# EXTRACTED ENTRIES:

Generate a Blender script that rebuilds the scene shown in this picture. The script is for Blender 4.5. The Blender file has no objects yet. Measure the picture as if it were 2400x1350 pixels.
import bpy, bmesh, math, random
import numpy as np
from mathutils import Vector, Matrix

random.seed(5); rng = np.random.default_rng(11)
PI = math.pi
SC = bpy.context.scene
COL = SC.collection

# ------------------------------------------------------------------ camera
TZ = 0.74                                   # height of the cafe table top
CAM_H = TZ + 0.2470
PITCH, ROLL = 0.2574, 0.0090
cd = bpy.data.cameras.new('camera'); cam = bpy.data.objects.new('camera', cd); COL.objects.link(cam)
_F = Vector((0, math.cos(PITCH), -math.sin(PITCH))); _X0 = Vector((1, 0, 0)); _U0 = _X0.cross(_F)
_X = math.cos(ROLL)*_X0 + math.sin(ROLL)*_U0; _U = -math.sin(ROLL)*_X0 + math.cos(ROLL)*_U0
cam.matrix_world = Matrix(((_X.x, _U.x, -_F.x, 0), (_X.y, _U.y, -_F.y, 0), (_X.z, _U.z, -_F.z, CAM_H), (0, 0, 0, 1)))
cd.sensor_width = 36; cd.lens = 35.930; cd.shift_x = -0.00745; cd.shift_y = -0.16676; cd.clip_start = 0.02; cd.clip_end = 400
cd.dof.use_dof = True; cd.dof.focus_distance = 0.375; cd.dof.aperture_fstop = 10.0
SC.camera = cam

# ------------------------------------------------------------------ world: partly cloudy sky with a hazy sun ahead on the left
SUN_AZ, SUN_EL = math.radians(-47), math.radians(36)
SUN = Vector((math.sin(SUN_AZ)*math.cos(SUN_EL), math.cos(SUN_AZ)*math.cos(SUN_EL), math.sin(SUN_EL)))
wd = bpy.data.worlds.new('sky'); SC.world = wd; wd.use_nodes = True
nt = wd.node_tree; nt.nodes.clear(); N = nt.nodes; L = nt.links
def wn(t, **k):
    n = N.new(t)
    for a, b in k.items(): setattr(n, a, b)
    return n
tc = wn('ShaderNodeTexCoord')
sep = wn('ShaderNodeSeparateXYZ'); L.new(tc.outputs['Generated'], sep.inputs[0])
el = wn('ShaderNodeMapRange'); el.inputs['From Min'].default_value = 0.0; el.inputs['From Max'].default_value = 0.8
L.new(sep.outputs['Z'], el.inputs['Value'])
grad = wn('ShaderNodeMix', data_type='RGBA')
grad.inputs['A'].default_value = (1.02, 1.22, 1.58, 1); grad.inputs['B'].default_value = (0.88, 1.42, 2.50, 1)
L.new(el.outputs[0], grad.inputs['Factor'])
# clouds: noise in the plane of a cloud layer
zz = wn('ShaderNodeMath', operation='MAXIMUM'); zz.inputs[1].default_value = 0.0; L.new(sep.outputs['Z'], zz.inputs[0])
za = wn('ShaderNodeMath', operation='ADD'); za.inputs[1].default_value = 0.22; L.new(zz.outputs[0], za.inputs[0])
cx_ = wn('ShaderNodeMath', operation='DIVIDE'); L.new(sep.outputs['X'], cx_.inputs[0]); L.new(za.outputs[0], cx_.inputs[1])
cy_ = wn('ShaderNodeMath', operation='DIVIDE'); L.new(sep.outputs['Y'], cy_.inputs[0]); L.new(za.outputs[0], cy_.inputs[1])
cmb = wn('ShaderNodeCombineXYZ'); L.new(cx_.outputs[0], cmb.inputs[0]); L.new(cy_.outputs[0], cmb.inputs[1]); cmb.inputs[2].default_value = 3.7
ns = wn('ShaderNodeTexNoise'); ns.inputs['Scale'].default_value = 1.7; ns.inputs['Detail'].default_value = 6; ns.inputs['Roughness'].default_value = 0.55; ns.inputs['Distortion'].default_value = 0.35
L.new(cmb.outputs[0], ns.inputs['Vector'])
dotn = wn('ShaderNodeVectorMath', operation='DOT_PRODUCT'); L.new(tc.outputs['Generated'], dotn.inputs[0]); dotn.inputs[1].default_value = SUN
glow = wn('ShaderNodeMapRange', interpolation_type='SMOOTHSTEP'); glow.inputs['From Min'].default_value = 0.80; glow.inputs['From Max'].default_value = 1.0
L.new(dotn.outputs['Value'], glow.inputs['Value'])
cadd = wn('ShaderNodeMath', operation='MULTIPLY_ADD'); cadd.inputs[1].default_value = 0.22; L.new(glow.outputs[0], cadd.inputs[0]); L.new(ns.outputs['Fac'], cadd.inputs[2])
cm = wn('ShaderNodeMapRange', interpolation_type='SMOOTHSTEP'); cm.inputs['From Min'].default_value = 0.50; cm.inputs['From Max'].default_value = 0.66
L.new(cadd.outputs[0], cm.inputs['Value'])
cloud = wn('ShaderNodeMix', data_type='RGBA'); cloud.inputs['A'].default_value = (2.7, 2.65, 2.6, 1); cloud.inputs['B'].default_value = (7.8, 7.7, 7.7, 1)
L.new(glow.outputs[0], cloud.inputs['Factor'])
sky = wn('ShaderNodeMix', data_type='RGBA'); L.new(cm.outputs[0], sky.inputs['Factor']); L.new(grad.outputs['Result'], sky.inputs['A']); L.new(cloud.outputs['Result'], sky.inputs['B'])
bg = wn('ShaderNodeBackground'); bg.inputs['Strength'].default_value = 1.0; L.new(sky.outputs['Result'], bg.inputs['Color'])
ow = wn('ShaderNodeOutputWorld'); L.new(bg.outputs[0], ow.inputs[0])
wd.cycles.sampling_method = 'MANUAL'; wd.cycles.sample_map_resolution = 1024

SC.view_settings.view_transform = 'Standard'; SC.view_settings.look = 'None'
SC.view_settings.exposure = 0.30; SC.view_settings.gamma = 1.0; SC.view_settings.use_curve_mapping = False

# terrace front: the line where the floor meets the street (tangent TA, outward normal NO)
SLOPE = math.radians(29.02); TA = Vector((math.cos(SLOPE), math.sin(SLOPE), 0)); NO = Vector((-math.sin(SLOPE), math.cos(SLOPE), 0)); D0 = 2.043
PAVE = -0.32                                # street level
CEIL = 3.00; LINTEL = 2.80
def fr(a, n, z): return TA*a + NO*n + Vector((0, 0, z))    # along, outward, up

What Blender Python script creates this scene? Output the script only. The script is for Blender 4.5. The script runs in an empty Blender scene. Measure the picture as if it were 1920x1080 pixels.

# THE TASK:
Everything from the first line of the data through the line containing "SC.camera = cam" should be echoed exactly. Add nothing.

# OUTPUT OF THE EXERCISE:
Generate a Blender script that rebuilds the scene shown in this picture. The script is for Blender 4.5. The Blender file has no objects yet. Measure the picture as if it were 2400x1350 pixels.
import bpy, bmesh, math, random
import numpy as np
from mathutils import Vector, Matrix

random.seed(5); rng = np.random.default_rng(11)
PI = math.pi
SC = bpy.context.scene
COL = SC.collection

# ------------------------------------------------------------------ camera
TZ = 0.74                                   # height of the cafe table top
CAM_H = TZ + 0.2470
PITCH, ROLL = 0.2574, 0.0090
cd = bpy.data.cameras.new('camera'); cam = bpy.data.objects.new('camera', cd); COL.objects.link(cam)
_F = Vector((0, math.cos(PITCH), -math.sin(PITCH))); _X0 = Vector((1, 0, 0)); _U0 = _X0.cross(_F)
_X = math.cos(ROLL)*_X0 + math.sin(ROLL)*_U0; _U = -math.sin(ROLL)*_X0 + math.cos(ROLL)*_U0
cam.matrix_world = Matrix(((_X.x, _U.x, -_F.x, 0), (_X.y, _U.y, -_F.y, 0), (_X.z, _U.z, -_F.z, CAM_H), (0, 0, 0, 1)))
cd.sensor_width = 36; cd.lens = 35.930; cd.shift_x = -0.00745; cd.shift_y = -0.16676; cd.clip_start = 0.02; cd.clip_end = 400
cd.dof.use_dof = True; cd.dof.focus_distance = 0.375; cd.dof.aperture_fstop = 10.0
SC.camera = cam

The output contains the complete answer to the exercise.